Pawang hujan tidak hanya ada di Indonesia, tetapi juga di beberapa negara di dunia. Mufti menyebut masyarakat Thailand, Jepang hingga Amerika Serikat juga melakukannya.
Beberapa sejarawan sudah mengakui keampuhan ritual ini setelah menyaksikannya secara langsung. Ritual ini dipercaya dapat menangkal awan badai, sehingga cuaca dapat menjadi jauh lebih cerah.
“Secara sosiologi antropologi memang seperti itu. Tak hanya di Indonesia. Momentum boomingnya kearifan lokal tersebut memang mungkin baru di Moto GP Mandalika. Melalui momen tersebut saatnya kita bersikap bijak memandang sebuah kearifan lokal apapun dimanapun, karena memang warisan leluhur seperti itu,” pungkas Mufti.
Baca juga : Tips Habiskan Waktu Seru dengan Hemat Jelang Gajian
Opini Sobat Solopos
Dalam Dinamika, Rabu (23/3/2022) Sobat Solopos mengungkapkan sejumlah opininya.
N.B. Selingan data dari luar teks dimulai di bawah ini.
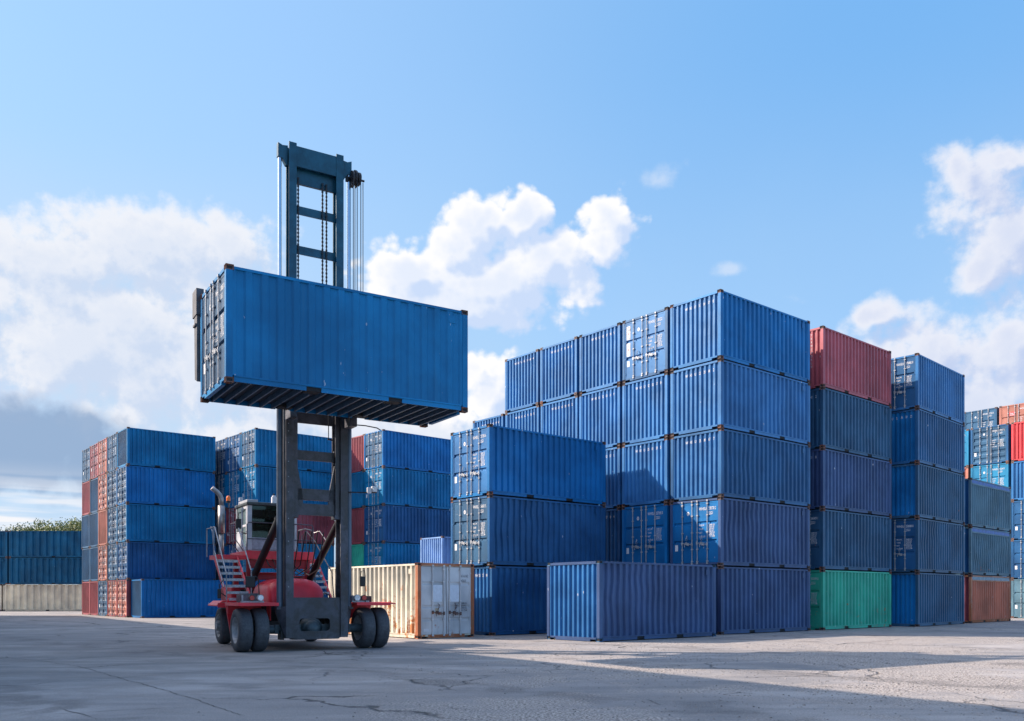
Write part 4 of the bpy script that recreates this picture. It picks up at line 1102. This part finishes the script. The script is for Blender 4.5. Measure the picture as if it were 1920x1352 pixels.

Berikut hasil poling dari opini mereka di instagram SoloposFm @SoloposFMSolo.
“Ngebahas apapun dari kaca mata budaya, pasti ujungnya asyik. Karena ada nilai seni. Dan itu patut dilestarikan. Termasuk ‘pawang hujan’ yang sedang trending. Tapi kalau melihatnya dari sisi lain (bukan budaya), ya wis. Berarti siap mendengar komen ‘miring’. Gitu. Saya milih diam kalm, untuk yang ini,“ tulis Unie.
“Kalau pawang itu bisa beneran tidak ada daerah Indonesia yang kebanjiran. Tinggal geser saja ketempat lain yang kekeringan,” ungkap Syamsudin.
“Menurut saya pawang hujan adalah kearifan local. Buat saya percaya hal ini dan ini sudah ada sejak nenek moyang kita bahkan dulu zaman saya masih kecil, eyang membuat sesajen sederhana sapu lidi di balik kemudian di kasih beberapa bawang merah dan jabe merah besar ditusukkan pada lidi, fungsinya untuk menghalau hujan agar di sekitar rumah kita tidak turun hujan. Demikian pula dengan pawang hujan, jasanya kita minta untuk menghalau atau memindahkan hujan ke tempat lain dan ini biasanya saat kita punya acara pernikahan dll,” papar Priyanto.
“Serba serbi sirkuit Mandalika, yang sungguh sangat mempesona, alam sekitarnya. Pawang hujan, maaf saya tidak percaya hal ini, tapi sepertinya bisa menghibur, terutama para ridernya karena delay dan sebenarnya itu pawang hujan kan sudah dari beberapa hari sebelumnya. Apapun itu saya pilih kekuatan doa pada Tuhan yang Maha Esa,” ungkap Nur Syamsiah.
“Menurut saya BMKG nggak gentle. Kalau BMKG yakin dengann ramalannya sendiri, seharusnya BMKG menghubungi pihak penyelenggara MotoGP (yaitu Dorna Sports) dan menyampaikan bhw ramalan BMKG hujan PASTI akan berhenti jam 16.15 sehingga semua pihak bisa mempersiapkan diri dgn baik. Akan tetapi krn BMKG nggak yakin dgn ramalannya, maka sang pawang hujan mengambil alih permasalahan, dan mulai beraksi… dan ternyata terbukti aksinya berhasil menghentikan hujan. Salut buat kontribusi pawang hujan dalam event tsb…. kearifan lokal semacam ini tetap perlu mendapatkan perhatian dari pemerintah,” papar Goho.
“Presiden SBY kita dulu juga pakai jasa PAWANG HUJAN juga lho,” tulis Teguh.
“Kalau bicara pawang di agenda MotoGP, merupakan usaha manusia untuk hal yg manfaat bg suatu agenda. Klo nanggapi komènt netizèn (yg mungkin rata2 kelahiran 90an), ndak akan faham. Rata2 di hubung2kan dengan keyakinan salah 1 agama. Miris kaaaaaan. Padahal, keyakinan adalah urusan individu. Klo tradisi, adat istiadat,kearifan lokal selalu aza di bilang syirik………susah,” ungkap Sriyatmo.